Normally both Houses will make every effort to reach compromise over a bill so that it can become law. 

However, if one House insists on an amendment and the second House insists on its disagreement with that amendment, or if they have clearly reached a stalemate, the bill is lost. This is what happened to the European Parliamentary Elections Bill 1997–98.

What does it mean if amendments are treated as a ‘package’?

The amendments sent back from the second House to the first House are often grouped for debate in the same way that amendments might be in the earlier stages of a bill’s progress. ‘Packaging’ refers to a practice that has developed during the later stages of ‘ping pong’ – most often in the Commons – where a number of related amendments are grouped together for the purpose of decision as well as debate.
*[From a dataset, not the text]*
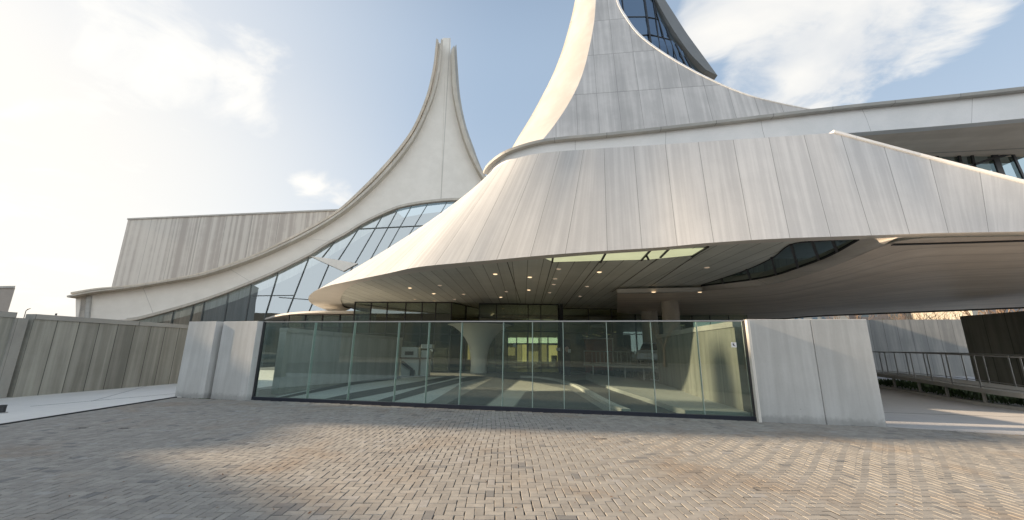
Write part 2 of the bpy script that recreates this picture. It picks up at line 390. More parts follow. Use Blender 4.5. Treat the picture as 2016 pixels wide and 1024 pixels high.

For example, the first House might treat two amendments as a ‘package’, disagree with them and offer a single amendment in lieu of both – as happened in the later stages of ping pong over the Planning and Compulsory Purchase Bill in 2004.

Either House, if it receives amendments from the other in the form of a package may choose to consider them together or separately. The Lords has previously decided that packages from the Commons should only be considered together if they are confined to closely related issues.

Can the Lords overrule the Commons?

Normally the Lords sees its role as sending amendments back to the Commons in order to ask ‘are you sure?’ and allow MPs an opportunity for further debate. The Lords usually tries to avoid frustrating the will of the elected House. Consequently, it is rare for the Lords to engage in multiple rounds of ping pong.

In theory, if the Lords disagreed fundamentally with a bill, it could deliberately cause it to be lost by insisting on an amendment until a stalemate was reached or ‘double insistence’ took place. In this unlikely circumstance, the Government could use the Parliament Act (passed in 1911, updated in 1949) to pass the bill in the following session. 

Resorting to the Parliament Act would delay the passage of the legislation, therefore the Government normally works with the Lords to find compromises where there are disagreements.